■ **Collected material**
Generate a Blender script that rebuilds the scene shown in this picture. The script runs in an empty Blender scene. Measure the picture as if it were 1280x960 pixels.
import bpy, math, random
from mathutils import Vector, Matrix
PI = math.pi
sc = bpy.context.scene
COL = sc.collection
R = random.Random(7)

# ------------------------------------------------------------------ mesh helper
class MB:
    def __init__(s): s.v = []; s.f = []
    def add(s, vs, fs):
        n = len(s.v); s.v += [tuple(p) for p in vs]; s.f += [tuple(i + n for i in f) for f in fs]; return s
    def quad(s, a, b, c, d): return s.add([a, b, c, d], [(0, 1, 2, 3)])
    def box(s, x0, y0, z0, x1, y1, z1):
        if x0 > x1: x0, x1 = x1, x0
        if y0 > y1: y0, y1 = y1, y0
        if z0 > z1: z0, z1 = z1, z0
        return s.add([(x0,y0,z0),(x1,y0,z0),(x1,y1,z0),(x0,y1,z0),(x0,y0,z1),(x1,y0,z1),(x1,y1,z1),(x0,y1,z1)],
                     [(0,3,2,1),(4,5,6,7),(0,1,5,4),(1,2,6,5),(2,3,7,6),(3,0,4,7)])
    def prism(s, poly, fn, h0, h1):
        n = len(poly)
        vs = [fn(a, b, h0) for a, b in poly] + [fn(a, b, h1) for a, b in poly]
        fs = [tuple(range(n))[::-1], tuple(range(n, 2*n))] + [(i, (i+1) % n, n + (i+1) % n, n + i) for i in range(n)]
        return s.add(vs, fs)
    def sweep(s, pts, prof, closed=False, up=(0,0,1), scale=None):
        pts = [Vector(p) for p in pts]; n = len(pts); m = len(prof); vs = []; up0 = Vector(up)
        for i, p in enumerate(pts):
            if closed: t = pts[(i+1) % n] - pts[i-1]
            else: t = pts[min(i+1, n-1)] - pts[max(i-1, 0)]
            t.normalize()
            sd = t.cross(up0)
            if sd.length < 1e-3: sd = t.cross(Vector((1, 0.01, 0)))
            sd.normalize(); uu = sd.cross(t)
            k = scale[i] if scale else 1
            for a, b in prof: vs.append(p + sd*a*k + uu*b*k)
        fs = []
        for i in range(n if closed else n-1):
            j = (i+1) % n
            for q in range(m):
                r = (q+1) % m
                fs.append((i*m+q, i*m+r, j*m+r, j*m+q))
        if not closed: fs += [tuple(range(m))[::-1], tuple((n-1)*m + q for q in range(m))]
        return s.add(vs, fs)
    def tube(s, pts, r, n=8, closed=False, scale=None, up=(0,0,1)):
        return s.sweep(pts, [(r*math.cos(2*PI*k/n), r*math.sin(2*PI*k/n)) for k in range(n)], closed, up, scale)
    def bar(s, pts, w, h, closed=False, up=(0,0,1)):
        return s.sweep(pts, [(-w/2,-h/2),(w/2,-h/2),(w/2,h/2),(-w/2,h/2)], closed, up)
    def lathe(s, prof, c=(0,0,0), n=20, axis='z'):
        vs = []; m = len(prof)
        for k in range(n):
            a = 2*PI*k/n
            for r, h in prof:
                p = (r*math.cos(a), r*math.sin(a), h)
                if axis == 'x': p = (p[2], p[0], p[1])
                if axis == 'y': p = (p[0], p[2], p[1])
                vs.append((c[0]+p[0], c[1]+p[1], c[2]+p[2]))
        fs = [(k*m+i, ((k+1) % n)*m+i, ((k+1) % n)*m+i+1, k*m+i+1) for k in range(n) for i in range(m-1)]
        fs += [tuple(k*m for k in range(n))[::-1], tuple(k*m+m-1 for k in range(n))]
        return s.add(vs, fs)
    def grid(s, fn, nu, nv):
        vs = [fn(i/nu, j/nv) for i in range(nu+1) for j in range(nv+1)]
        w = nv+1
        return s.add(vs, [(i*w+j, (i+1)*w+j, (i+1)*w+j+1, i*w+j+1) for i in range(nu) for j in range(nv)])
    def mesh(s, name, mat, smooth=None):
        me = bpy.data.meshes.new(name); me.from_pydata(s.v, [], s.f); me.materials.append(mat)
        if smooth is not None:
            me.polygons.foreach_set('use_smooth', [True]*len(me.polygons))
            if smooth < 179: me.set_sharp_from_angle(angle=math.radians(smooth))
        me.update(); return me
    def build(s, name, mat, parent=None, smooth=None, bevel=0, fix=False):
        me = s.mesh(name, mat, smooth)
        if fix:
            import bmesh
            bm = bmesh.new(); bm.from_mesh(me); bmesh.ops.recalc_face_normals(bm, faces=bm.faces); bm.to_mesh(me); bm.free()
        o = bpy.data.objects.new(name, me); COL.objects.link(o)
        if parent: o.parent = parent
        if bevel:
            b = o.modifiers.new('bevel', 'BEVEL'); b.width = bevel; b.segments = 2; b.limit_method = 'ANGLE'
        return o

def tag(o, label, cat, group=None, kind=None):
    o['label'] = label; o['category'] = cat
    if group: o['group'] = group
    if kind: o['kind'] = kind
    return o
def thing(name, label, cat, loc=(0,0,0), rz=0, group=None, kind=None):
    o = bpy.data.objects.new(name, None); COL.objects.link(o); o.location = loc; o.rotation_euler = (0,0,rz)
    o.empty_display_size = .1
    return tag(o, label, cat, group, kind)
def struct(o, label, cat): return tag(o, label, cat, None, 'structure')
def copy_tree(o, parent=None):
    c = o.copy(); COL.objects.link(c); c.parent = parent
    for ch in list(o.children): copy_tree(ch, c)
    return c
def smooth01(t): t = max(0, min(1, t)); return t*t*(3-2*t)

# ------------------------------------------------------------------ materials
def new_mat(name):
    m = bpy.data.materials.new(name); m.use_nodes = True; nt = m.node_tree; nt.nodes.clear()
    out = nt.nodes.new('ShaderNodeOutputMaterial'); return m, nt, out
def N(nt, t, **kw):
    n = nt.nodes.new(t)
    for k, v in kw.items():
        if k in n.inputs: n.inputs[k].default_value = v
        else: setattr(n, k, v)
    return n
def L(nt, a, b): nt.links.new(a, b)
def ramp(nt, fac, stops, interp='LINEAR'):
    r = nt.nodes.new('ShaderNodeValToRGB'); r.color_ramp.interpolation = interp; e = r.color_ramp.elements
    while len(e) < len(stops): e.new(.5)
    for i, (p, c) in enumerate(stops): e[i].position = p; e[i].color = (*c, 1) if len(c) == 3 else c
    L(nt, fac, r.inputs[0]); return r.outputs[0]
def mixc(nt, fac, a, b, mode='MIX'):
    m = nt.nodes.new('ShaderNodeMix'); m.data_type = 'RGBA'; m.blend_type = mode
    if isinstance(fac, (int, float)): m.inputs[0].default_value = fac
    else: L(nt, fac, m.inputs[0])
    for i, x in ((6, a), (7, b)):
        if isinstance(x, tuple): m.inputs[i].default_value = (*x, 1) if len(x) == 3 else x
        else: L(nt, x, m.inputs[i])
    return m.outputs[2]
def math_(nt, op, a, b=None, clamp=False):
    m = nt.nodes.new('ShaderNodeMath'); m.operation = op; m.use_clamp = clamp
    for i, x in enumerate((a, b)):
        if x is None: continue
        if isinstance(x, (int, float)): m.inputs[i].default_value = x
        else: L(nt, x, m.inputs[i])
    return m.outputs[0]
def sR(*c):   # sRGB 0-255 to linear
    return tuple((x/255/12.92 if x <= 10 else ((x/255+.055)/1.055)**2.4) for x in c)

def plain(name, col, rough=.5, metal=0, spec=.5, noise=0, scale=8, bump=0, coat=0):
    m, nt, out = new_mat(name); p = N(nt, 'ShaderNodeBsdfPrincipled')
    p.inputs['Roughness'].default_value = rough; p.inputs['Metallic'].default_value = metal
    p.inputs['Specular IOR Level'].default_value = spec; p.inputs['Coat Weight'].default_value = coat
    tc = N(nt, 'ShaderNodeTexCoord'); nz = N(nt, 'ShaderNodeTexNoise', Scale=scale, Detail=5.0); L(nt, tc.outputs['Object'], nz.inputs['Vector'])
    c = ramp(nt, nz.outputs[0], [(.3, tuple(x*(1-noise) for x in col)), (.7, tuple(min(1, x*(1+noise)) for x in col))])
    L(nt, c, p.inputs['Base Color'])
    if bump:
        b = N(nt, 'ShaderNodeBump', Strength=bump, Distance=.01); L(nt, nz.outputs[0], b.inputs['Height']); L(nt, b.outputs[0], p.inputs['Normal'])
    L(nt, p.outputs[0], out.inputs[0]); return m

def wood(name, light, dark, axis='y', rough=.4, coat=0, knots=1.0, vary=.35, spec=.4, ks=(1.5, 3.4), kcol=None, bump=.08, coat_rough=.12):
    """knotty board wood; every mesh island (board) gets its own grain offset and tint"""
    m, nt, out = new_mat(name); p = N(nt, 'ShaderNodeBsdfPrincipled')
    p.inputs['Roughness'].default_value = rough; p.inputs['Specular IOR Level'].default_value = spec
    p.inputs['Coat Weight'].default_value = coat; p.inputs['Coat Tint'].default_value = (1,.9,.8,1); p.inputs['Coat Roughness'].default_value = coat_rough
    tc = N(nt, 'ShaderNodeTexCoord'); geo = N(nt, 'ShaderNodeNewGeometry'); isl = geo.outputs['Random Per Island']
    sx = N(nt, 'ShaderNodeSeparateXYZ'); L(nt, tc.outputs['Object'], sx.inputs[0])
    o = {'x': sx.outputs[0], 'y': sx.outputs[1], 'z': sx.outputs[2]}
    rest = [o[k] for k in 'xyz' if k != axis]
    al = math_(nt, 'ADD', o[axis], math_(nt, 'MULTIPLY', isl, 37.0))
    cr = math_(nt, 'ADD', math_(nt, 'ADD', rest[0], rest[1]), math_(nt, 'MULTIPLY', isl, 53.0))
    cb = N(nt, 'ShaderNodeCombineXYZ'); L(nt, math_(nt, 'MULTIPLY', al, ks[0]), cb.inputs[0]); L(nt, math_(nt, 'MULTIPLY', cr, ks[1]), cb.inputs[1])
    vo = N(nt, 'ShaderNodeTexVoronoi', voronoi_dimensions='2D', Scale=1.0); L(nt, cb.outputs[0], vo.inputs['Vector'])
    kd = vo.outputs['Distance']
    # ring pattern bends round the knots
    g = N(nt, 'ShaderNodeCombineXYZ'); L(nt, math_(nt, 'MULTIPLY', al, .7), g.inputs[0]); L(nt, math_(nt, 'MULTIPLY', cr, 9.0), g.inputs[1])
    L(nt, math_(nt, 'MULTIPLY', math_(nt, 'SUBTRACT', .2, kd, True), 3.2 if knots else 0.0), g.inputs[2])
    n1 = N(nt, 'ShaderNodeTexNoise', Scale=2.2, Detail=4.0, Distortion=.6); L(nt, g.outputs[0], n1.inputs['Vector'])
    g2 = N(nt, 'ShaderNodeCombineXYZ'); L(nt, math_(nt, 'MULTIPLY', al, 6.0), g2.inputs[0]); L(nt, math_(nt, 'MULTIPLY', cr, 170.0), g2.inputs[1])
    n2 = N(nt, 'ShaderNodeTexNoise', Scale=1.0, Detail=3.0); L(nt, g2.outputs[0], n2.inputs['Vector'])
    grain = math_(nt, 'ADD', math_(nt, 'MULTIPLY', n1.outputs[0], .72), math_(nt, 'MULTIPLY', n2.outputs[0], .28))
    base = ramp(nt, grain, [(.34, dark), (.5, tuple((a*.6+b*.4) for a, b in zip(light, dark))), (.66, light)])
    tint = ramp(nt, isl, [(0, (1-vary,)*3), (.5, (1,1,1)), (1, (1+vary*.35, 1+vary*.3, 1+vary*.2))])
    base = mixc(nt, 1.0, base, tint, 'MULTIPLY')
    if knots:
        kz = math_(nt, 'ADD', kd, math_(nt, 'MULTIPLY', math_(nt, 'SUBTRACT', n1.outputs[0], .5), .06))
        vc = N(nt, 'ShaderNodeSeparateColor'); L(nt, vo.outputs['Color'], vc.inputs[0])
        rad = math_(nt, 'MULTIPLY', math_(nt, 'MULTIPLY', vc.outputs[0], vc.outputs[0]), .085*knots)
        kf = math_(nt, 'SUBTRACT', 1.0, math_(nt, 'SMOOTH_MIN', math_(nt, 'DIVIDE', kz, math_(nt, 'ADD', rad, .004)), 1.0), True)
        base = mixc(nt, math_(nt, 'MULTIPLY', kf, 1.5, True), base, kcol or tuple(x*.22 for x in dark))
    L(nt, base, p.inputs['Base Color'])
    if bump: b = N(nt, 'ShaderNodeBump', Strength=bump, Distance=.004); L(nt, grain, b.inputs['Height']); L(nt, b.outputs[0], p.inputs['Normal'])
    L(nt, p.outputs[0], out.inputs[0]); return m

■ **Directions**
Return only the lines spanning from the first line of the material through the line with "R = random.Random(7)", copied exactly, both ends kept.

■ **Result of this task**
Generate a Blender script that rebuilds the scene shown in this picture. The script runs in an empty Blender scene. Measure the picture as if it were 1280x960 pixels.
import bpy, math, random
from mathutils import Vector, Matrix
PI = math.pi
sc = bpy.context.scene
COL = sc.collection
R = random.Random(7)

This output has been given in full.